Ontario’s securities watchdog says new regulations that will soon require advisers to have deeper knowledge of the funds they recommend to clients should not have prompted banks to halt the sale of third-party investment funds.

The Ontario Securities Commission said on Monday that it has contacted Canada’s big banks to ask for more information about their plans to stop selling other companies’ investment funds in favour of narrowing their focus to their own proprietary shelves of funds. The banks are making the switch in response to new rules that require advisers to ensure they are providing products that are appropriate for clients.

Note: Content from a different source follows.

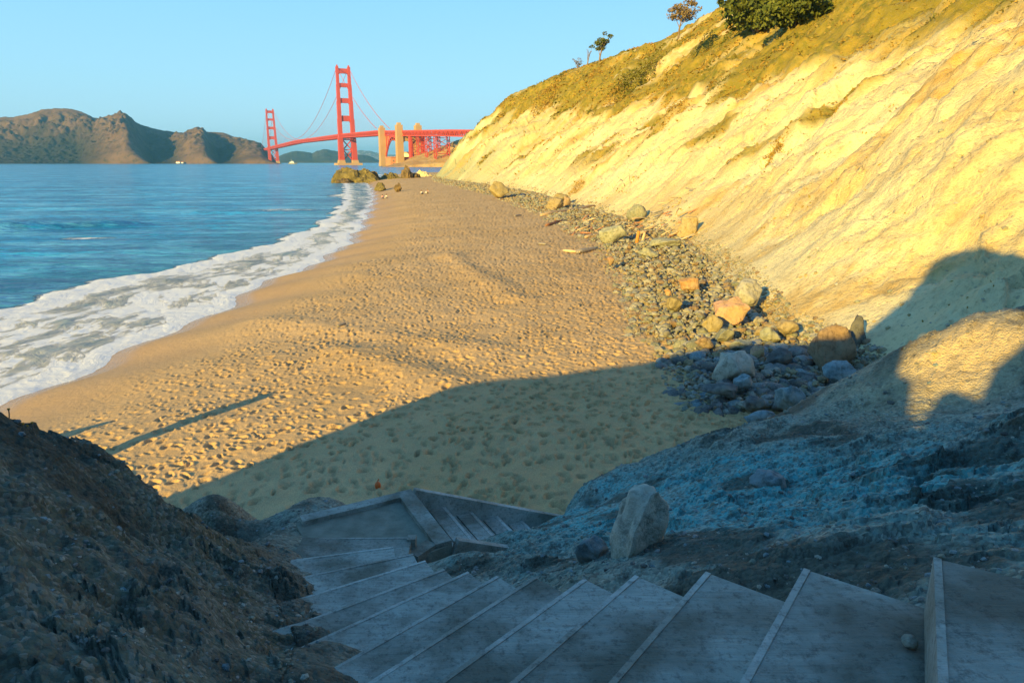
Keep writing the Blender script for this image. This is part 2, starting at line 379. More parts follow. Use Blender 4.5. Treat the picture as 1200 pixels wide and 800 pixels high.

“The intention of the client-focused reforms is to give investors access to products that best serve their needs – not to cause a move to proprietary shelves,” OSC spokesperson Kristen Rose said in an email to The Globe. “To reiterate this expectation, we have sent a communication to the banks to confirm how each understands and intends to approach this area.”

The OSC’s communication comes a week after The Globe reported that several of Canada’s largest banks have halted sales of third-party investment products from their financial planning arms.

RBC, TD and CIBC all recently notified clients in their financial planning businesses that third-party funds will no longer be sold for any investment portfolios.

The changes do not apply to any of the banks’ full-service brokerage accounts or do-it-yourself investing clients.

“We are continuing to work with the regulator to ensure we are in compliance as client-focused reforms come into effect and that we are meeting the needs of our clients,” Michael Walker, head of RBC Financial Planning, said in an e-mail.

TD and CIBC declined to comment on the OSC’s latest communication.

The new set of rules – known as the client-focused reforms (CFRs) – are slowly being rolled out to the industry in stages. Changes to the “know-your-product,” or KYP, rule will come into effect at the end of 2021, and will require wealth management firms – and their investment advisers – to have a greater understanding of any investments that are bought, sold or recommended to a client.

The rules are intended in part to address conflict-of-interest concerns such as an adviser’s compensation being linked to proprietary products. Firms will have to create procedures to ensure advisers are putting a client’s interests first when making a suitability determination.

As a result of the rule change, investment firms are looking to reduce the array of products on their shelves, which can require advisers to be trained on thousands of investment funds across multiple asset classes.